Why are so many of us willing to give compassion to others but cannot for the life us give the same compassion to ourselves?
Gifting self-compassion is one of the most important things we can do, and yet we are so reluctant. We believe it is selfish, irresponsible, and/or not the “right thing to do.”
Think about giving compassion to yourself in this way: See your energy as a bank account. If you write a check against your bank account without enough money to cover that check, what happens?
It bounces.
If you write a check against your bank account and you have enough money, what happens?
It flows right through.
If you give to others when you have nothing to give, what happens?
You bounce off the walls.
When you have energy to give, what happens?
It flows right through!
It’s important to know when you are depleted and when you are not. When you are feeling depleted it is the time to apply self-compassion. You do this by saying loving words to yourself. Not an easy thing to do, -and you normally won’t do it unless something yucky happens-but once you get a handle on how, you won’t want to stop!
I know how hard this is to do!
A long while back, I was studying energy healings with a well-known teacher.
I had many criticisms of the way he treated other students and me. I commiserated with those other students who agreed that he was being “unjust, and unfair.”
Toward the end of the workshop weekend, I felt fortified and strengthened by the validation of my friends. In his closing talk this teacher said, “Be careful of how you judge me. Because in doing so, you are judging yourselves.”
There went my good mood. Throughout the entire six-hour drive home, from New Jersey to Boston, I found myself judging this teacher harshly. “That was quite the manipulative statement,” I screamed. “When will he take responsibility for his own hurtful actions?” On the other hand, I was deeply confused. “What did he mean that I would be judging myself when I judged him?
Then a few days later, in the shower, the insight came suddenly. I heard my inner voice say, “The way you judge your teacher is exactly the way you sound when you put yourself down. Every harsh thing you are saying about him, how unfair and unjust he is, are the exact things you say about yourself, and worse.”
The pain was unbearable; I was actually feeling the harshness of how I had treated me- the more I judged myself, the harsher the criticism and judgment I put on others, including my teacher. And in this state of mind, the only remedy available to me was to find others who thought like me- that way, I was the “good guy” and he the “bad one.”
Seeing this all so clearly felt like a knife stabbing into my gut.

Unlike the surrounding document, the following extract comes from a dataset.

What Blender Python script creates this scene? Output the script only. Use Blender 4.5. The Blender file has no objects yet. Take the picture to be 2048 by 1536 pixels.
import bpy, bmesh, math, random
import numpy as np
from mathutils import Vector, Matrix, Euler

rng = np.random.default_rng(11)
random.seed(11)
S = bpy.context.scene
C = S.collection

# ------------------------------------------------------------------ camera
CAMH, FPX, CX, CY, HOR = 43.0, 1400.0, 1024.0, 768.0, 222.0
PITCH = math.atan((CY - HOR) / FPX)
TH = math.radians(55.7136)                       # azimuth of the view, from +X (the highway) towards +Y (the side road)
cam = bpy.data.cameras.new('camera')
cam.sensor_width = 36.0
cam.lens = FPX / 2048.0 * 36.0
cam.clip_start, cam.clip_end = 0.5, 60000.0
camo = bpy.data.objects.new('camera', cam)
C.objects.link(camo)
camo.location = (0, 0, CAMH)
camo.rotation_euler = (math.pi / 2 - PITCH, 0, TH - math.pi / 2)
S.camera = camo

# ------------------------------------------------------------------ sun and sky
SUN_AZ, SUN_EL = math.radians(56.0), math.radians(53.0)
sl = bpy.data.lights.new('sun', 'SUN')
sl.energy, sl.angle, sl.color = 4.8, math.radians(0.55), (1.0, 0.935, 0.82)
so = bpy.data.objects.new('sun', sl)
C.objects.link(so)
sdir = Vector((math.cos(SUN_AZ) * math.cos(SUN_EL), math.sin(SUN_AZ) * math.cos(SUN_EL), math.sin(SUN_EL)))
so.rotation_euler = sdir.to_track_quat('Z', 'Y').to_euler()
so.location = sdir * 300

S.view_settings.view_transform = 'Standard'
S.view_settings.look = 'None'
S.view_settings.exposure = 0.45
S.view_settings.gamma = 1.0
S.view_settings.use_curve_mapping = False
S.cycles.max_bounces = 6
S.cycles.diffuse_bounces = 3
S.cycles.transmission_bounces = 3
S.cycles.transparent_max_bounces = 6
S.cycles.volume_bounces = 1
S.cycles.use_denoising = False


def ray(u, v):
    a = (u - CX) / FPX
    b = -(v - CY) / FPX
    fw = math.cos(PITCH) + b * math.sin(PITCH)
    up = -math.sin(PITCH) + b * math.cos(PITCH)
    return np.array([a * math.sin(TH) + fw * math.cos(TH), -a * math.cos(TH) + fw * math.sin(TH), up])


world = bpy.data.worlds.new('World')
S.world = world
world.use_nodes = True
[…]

i begged My Self, God, the Angels, the Buddha, The Highest of Highest Powers to help me. It was then I heard a voice way deep inside of me say:
“Love Your Self. Love Your Self. Right here. Right now. Just as you are. Unconditional love means to love no matter what. You did not know you were hurting your self so deeply. Bring compassion to this place of realization.” The voice continued, saying, “Molly, I do love you. Even when you are beating yourself up, I love you. I do not believe what you say to yourself, but I love you. You have never deserved the self-beatings you have given yourself.”
These compassionate words worked themselves into the most vulnerable areas of my heart.
I learned in that moment, that all of our judgments are here to help us see who we truly are, and who we truly are is unconditional love.
The more aware we are of how we judge others and ourselves the more we will be able to catch those judgments and use them as the teachers they are- for they are here to teach us self- compassion.
Once you begin to practice self-compassion your love will radiate outward. You don’t have to “do” anything. Others around you will feel it. And that kind of giving is never depleting.